Su actualidad es tan abrumadora y nuestra conciencia de fortuna tan insuficiente que los días se van sucediendo, las noticias se van repitiendo y parecemos olvidar que, hoy por hoy, debemos ser de los pocos humanos que vivimos en una zona libre de cualquier guerra. Una parte del primer mundo parece blindada con un escudo protector —a modo de burbuja invisible— que no solo esquiva balas, sino también responsabilidades.

Desde que tenemos uso de razón que oímos hablar del conflicto entre Israel y Palestina. Y desde que tenemos memoria que no vemos que nadie le haya encontrado solución.

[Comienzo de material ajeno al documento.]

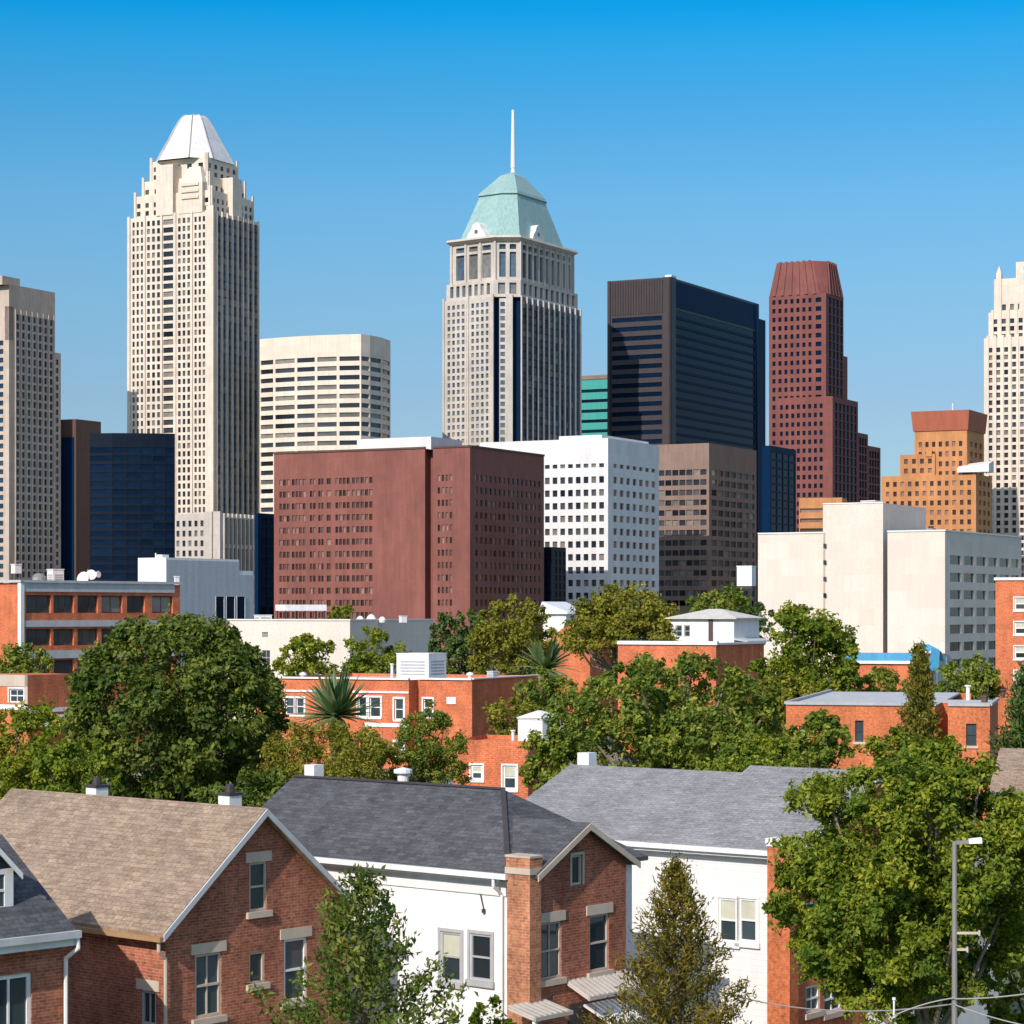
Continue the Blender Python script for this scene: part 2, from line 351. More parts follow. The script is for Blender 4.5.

Hay tantas variables y derivadas, causas y consecuencias, que aquellos que desconocemos el fondo de la cuestión, a veces estamos confusos y no podemos más que tomar aire, empaparnos de información fidedigna (libros, artículos, entrevistas) y, luego, intentar sacar alguna conclusión. Tarea difícil esta de encontrarle sentido a la barbarie, mientras el genocidio nos entra por todas las pantallas.

Los palestinos son la población refugiada más antigua de la historia moderna. Los hijos y nietos de las guerras del 1948 y 1967 heredan el exilio, malogrado legado. Gaza es, en datos de Amnistía Internacional, una de las regiones más pobladas del planeta, con un millón y medio de personas acinadas en tierra de nadie y, con esta densidad a hombros, se convierte a la vez en la prisión más grande del mundo. Israel, por su lado, es el primer estado moderno creado porque una resolución de la ONU le concede el derecho a existir. Pueblo históricamente maltratado —especialmente por los nazis— sorprende y entristece que para ejercer su legítimo derecho a ser, a la vez sea capaz de infligir aquello que él sufrió.

Hacer una aproximación respetuosa al tema solo se puede alcanzar de la misma manera que se consigue mejorar como músico: escuchando. Escuchar y entender. También ponerse en el lugar del otro, como hace el maravilloso libro Apeirogon, de Colum McCann, que aborda la amistad de un israelí y un palestino unidos por la desgracia de haber perdido una hija en esta guerra interminable que siempre vuelve a resurgir. Como más años pasan, sin embargo, más pesa la mochila del camino y más cera se acumula en las orejas. La emoción se abalanza sobre todo recuerdo. La venganza se apodera del dolor. Olvidando quizás que la ley del ojo por ojo solo lleva a la ceguera.

Si este mismo cuerpo nuestro, exactamente igual en forma y espíritu, hubiera venido al mundo a una zona de pobreza y conflicto continuado, hoy no seríamos la persona en que nos hemos convertido. Definitivamente, somos el lugar en el que nacemos

Y así, si queremos escuchar, alguien nos tiene que explicar el relato. El periodismo dicen que tiene que ser neutral, pero como afirma el especialista en Oriente Próximo Joan Roura, la neutralidad en un conflicto desigual favorece al poderoso. Eso implica que se tiene que poder decir que hay un país que estrangula y otro que intenta respirar y que los derechos humanos tendrían que ser incuestionables, no a la carta. Pero entre los intereses de unos, la indiferencia de los otros, la geopolítica, la inteligencia artificial y las redes sociales, cuesta discernir la noticia cierta y precisa. Demasiado ruido, mientras la Franja se estrecha todavía más.

Por eso, con más razón, hay que agradecer la sensibilidad y el coraje de las crónicas que desde el Oriente Medio nos envían los profesionales, en especial los de Televisió de Catalunya. Pienso en Roser Oliver Olivella, Xesco Reverté o Txell Feixas. No debe ser fácil informar en estas circunstancias y, a pesar de todo, estáis allí y nos ayudáis a conocer. Os escuchamos con atención y nos planteamos, al mismo tiempo, hasta qué punto es necesario que otros periodistas —considerados primeras espadas— se desplacen expresamente a zona de peligro, habiendo ya allí corresponsalías de nivel. Y no se cuestiona la profesionalidad del quién, sino la necesidad del qué.

Así las cosas, no damos abasto: Ucrania ha pasado a un segundo plano, África ya hace tiempo que es tangencial en la agenda occidental y mientras tanto, nosotros, privilegiados, desde casa, podemos mirarlo todo en paz —qué no quiere decir con indiferencia—, pero sí con poco margen de maniobra, como población comprometida que aspiramos a ser. Si este mismo cuerpo nuestro, exactamente igual en forma y espíritu, hubiera venido al mundo a una zona de pobreza y conflicto continuado, hoy no seríamos la persona en que nos hemos convertido. Definitivamente, somos el lugar en el que nacemos.